According to the panellists, cultural heritage and the development of new associated tourism products and creative industries are a regional growth driver in a post-industrial society, and Russia is no exception. This being the case, the initiative to identify and tap such resources must be put forward by local people. In the words of Aleksey Yelin, acting head of regional growth planning at Minekonomrazvitiya, it is important to identify local growth drivers, resources that are available locally. At the local level, this can only be done by the local community, the local administration. If you have initiative and a driver, you will find resources, too. This was demonstrated specifically by case studies of provincial practices from the Tyumen, Irkutsk, Vologda and Moscow Oblasts and Perm Krai, which were presented as part of the event, including [by] Cultural Mosaic winners.

Towns and villages that have lost their economic and social framework for growth are in limbo, opines Olga Karpova, dean, Sociocultural Project Management Faculty, Moscow Higher School for Social and Economic Sciences. The post-industrial economy, where cultural and sociocultural resources are key, calls for the skill of leveraging these resources as well as new know-how and expertise in the growth strategy. In the industrial era, it all depended on resources of other type. Now all states and territories have their own resource, be it cultural, symbolic or historical, but few people know what to do with this resource. Also, there is a shortage of management skills to make an effective use of these resources.

The enterprise and energy of people living in small towns and villages, their commitment to social projects are vital to the future of such localities, pitches in Sergey Golubev, general director, Social Investment Foundation.
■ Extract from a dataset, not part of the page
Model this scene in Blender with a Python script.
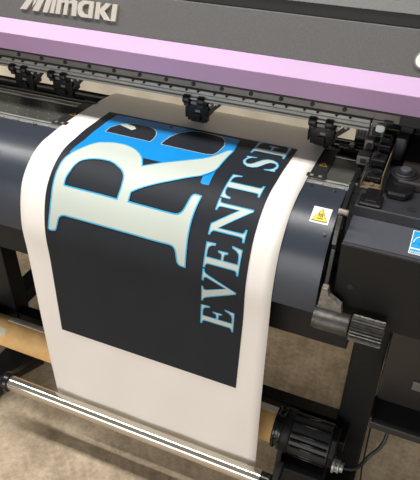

Seeing that the future of towns and villages shapes the quality of life for approximately 43% of the people in Russia who live in small communities, there must be initiatives, but it is equally important that there be a mechanism to integrate them into long-term regional strategies. According to a Minekonomrazvitiya spokesperson, Russia's radically new white paper, the Territorial Growth Strategy, must cover all types of localities, including small. There is an understanding that the new strategy must have a pinpoint, project-based, user-friendly format and one-size-fits-all models for control and implementation and support for such projects.

Aleksey Yelin, acting head of regional growth planning at Minekonomrazvitiya: We are working on the RF territorial growth strategy, which must determine the top priorities and areas of focus. Its purpose is to identify issues, growth prospects for all localities and offer the localities development models and specific solutions that will then be incorporated into sectoral strategies at the regional level. It remains important in this context that municipalities should start shaping communities that will implement those decisions.

Mikhail Alekseyevsky, anthropologist, head of Strelka KB Urban Anthropology Centre, explained for his part that urbanization and large-scale clusterization presents not only a threat, but a new opportunity for towns and villages. For instance, access to cities opens up new markets and jobs, as well as other opportunities: You shouldn't take a dim view of urbanistic processes; you should take a good look at your challenges and try and see them as new opportunities. This means hope, but absent a competent national policy in this field, such initiatives and such projects will need support for a long time still, and sharing and implementation of best practices will be difficult.

The discussions between experts and practitioners focused on various topics related to small communities. It remains important and necessary to put together a strategic professional agenda for growing these localities in order to find them place at the federal and state levels.